--- start ---
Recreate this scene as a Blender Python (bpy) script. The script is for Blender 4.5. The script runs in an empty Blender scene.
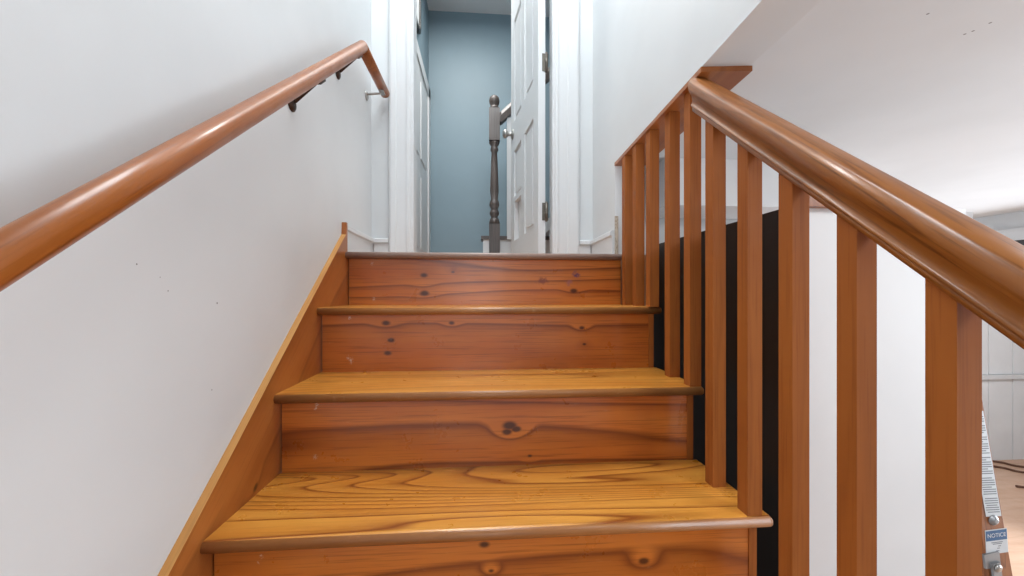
import bpy, bmesh, math, random
from mathutils import Vector, Matrix
random.seed(7)
sc = bpy.context.scene
COL = sc.collection
# ------------------------------------------------------------------ camera
cam = bpy.data.cameras.new('camera'); cam_o = bpy.data.objects.new('camera', cam); COL.objects.link(cam_o)
cam.sensor_width = 36.0; cam.lens = 383.1/1024*36
cam.shift_y = 6/1024
cam.clip_start = 0.02
cam_o.location = (.4809, -.690, .6191)
cam_o.rotation_euler = (math.pi/2, 0, -.0751)
sc.camera = cam_o
# ------------------------------------------------------------------ light
w = bpy.data.worlds.new('world'); sc.world = w; w.use_nodes = True
w.node_tree.nodes['Background'].inputs[0].default_value = (.90, .97, 1.04, 1)
w.node_tree.nodes['Background'].inputs[1].default_value = .62
def area(name, loc, target, sx, sy, power, col=(1, 1, 1)):
    l = bpy.data.lights.new(name, 'AREA'); l.shape = 'RECTANGLE'; l.size = sx; l.size_y = sy
    l.energy = power; l.color = col
    o = bpy.data.objects.new(name, l); COL.objects.link(o); o.location = loc
    d = Vector(target)-Vector(loc); o.rotation_euler = d.to_track_quat('-Z', 'Y').to_euler()
    return o
area('stairwell_ceiling_light', (.52, .15, 3.1), (.5, .15, 0), .7, 1.8, 64, (.90, .975, 1.02))
area('fill_behind_stairs', (.25, -3.3, 1.3), (.1, 0, .7), 1.0, 1.8, 13, (.88, .965, 1.04))  # added fill from behind, no known source; lifts the left wall and risers
area('hall_fill', (.25, 1.85, 3.1), (.35, 1.85, 0), .4, .8, 26, (1, .99, .96))  # unseen lamp added to brighten the hall and the open door
area('partition_fill', (1.8, -.62, 1.12), (1.78, -.5, 0), .4, .4, 9, (.93, .98, 1.02))  # added lamp under the ceiling, brightens the white partition end
area('side_room_fill', (5.2, .25, -.05), (2.0, .2, .15), 3.4, 2.1, 155, (.89, .97, 1.05))  # added panel standing mid-room, not at a window; lifts ceiling and left wall
area('far_room_fill', (5.6, 2.0, 1.1), (5.8, 2.2, -1), .8, .8, 24, (.96, .99, 1.02))  # extra lamp added to brighten the far wall and floor
sc.view_settings.view_transform = 'Standard'
sc.view_settings.look = 'None'
sc.view_settings.exposure = .27
sc.view_settings.gamma = 1
sc.view_settings.use_curve_mapping = False
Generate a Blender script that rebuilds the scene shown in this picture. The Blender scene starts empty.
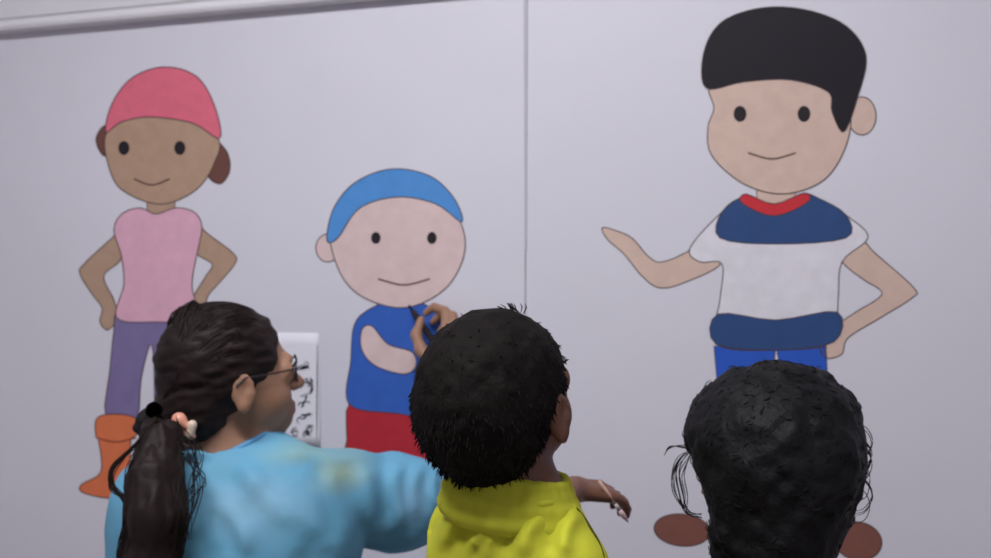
import bpy, math, random
import numpy as np
from math import sin, cos, pi, radians
from mathutils import Vector, Matrix

random.seed(7); RNG = np.random.default_rng(7)
SC = bpy.context.scene
COL = SC.collection
CAMZ = 1.25

# ------------------------------------------------------------------ colours and materials
def lin(c):
    return tuple(((v/255)/12.92 if v/255 <= 0.04045 else ((v/255+0.055)/1.055)**2.4) for v in c) + (1.0,)

def mat(name, rgb, rough=0.6, spec=0.3, var=0.0, scale=20, bump=0.0, bscale=60, bdist=0.002, stretch=(1, 1, 1), sss=0.0, coat=0.0, trans=0.0):
    m = bpy.data.materials.new(name); m.use_nodes = True
    nt = m.node_tree; b = nt.nodes['Principled BSDF']
    col = lin(rgb)
    b.inputs['Base Color'].default_value = col
    b.inputs['Roughness'].default_value = rough
    b.inputs['Specular IOR Level'].default_value = spec
    if sss:
        b.inputs['Subsurface Weight'].default_value = sss
        b.inputs['Subsurface Radius'].default_value = (0.9, 0.35, 0.2)
        b.inputs['Subsurface Scale'].default_value = 0.006
    tc = nt.nodes.new('ShaderNodeTexCoord'); mp = nt.nodes.new('ShaderNodeMapping')
    mp.inputs['Scale'].default_value = stretch
    nt.links.new(tc.outputs['Object'], mp.inputs['Vector'])
    if var:
        n = nt.nodes.new('ShaderNodeTexNoise'); n.inputs['Scale'].default_value = scale; n.inputs['Detail'].default_value = 4
        r = nt.nodes.new('ShaderNodeValToRGB')
        r.color_ramp.elements[0].position = 0.3; r.color_ramp.elements[1].position = 0.7
        r.color_ramp.elements[0].color = tuple(c*(1-var) for c in col[:3]) + (1,)
        r.color_ramp.elements[1].color = tuple(min(1, c*(1+var)) for c in col[:3]) + (1,)
        nt.links.new(mp.outputs[0], n.inputs['Vector']); nt.links.new(n.outputs['Fac'], r.inputs[0])
        nt.links.new(r.outputs[0], b.inputs['Base Color'])
    if bump:
        n2 = nt.nodes.new('ShaderNodeTexNoise'); n2.inputs['Scale'].default_value = bscale; n2.inputs['Detail'].default_value = 3
        bp = nt.nodes.new('ShaderNodeBump'); bp.inputs['Strength'].default_value = bump; bp.inputs['Distance'].default_value = bdist
        nt.links.new(mp.outputs[0], n2.inputs['Vector']); nt.links.new(n2.outputs['Fac'], bp.inputs['Height'])
        nt.links.new(bp.outputs[0], b.inputs['Normal'])
    return m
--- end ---
Copy each line of the listing that contains the string "this".

Recreate this scene as a Blender Python (bpy) script. The script is for Blender 4.5. The script runs in an empty Blender scene.
Generate a Blender script that rebuilds the scene shown in this picture. The Blender scene starts empty.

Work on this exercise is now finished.